How he gets it done: Neer is incredibly scrappy. He can stand and bang or he can take the fight to the ground. The key for him is to be aggressive. He needs to crowd McGee on the feet and not let him get comfortable, perhaps keeping him moving backward and not letting him sit down on his punches.

If Neer can take the fight to the clinch, he's got some pretty solid elbows he can throw on the inside. Who can forget when he trashed Keith Wisniewski's face in his return to welterweight?

Pressure and aggression are the keys to a Neer victory here. Even if he can't get the fight to the ground, if Neer is constantly keeping McGee on the defensive, he's got a very good shot of winning.

Fight X-Factor: The biggest factor for this fight has to be size. Neer spent a significant portion of his career as a lightweight before moving back up to 170 pounds while McGee spent his entire career at 185 or higher before making the cut.
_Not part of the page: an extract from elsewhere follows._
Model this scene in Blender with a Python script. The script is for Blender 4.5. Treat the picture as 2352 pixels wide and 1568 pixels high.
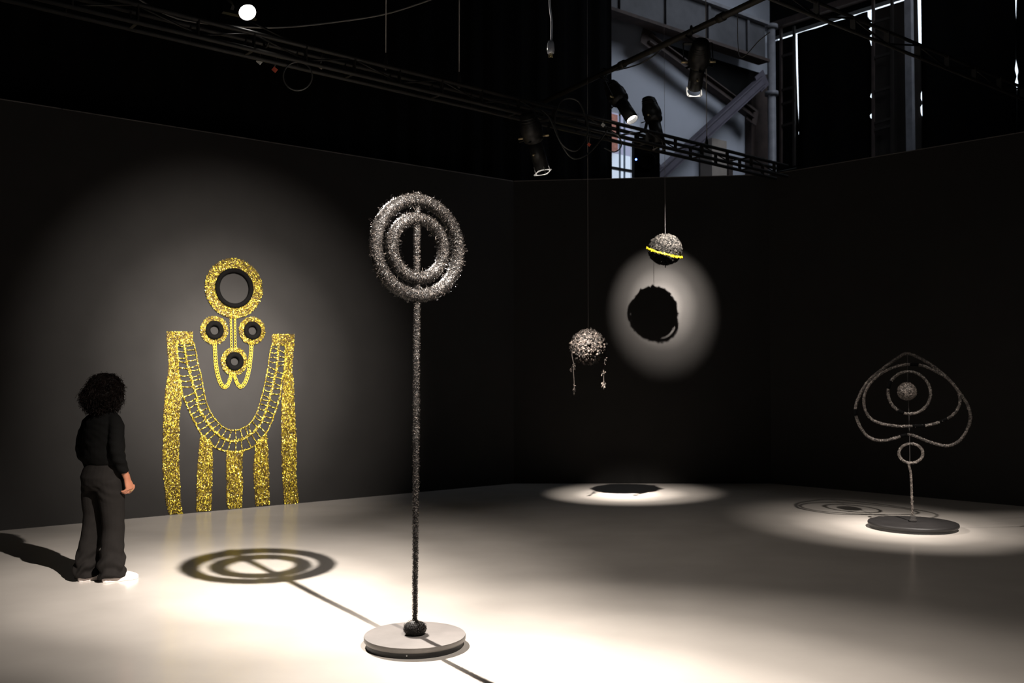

Expect McGee to be significantly larger and stronger in the Octagon on Saturday night.

The other factor has to be the that McGee is dropping down to welterweight for the first time. We've seen it time and time again where a fighter dropping down a weight class can't take a punch like they used to, they don't have the same conditioning or maybe even they're slower against more energetic competition. If McGee has any adverse affects to the weight cut, that could play into Neer's favor, especially because he'll be much fresher.

Bottom Line: This fight actually has some potential to be entertaining. Neer is a guy that "wars" as Lorenzo Fertitta puts it and he'll be bringing it to McGee from start to finish. McGee also showed a sense of urgency in his last fight against Nick Ring, knowing he needed either a big third round or a finish to win and he absolutely raised his level. Both of these fighters have interesting styles that actually mesh pretty well together and it could make for a pretty damn entertaining scrap. I like the odds.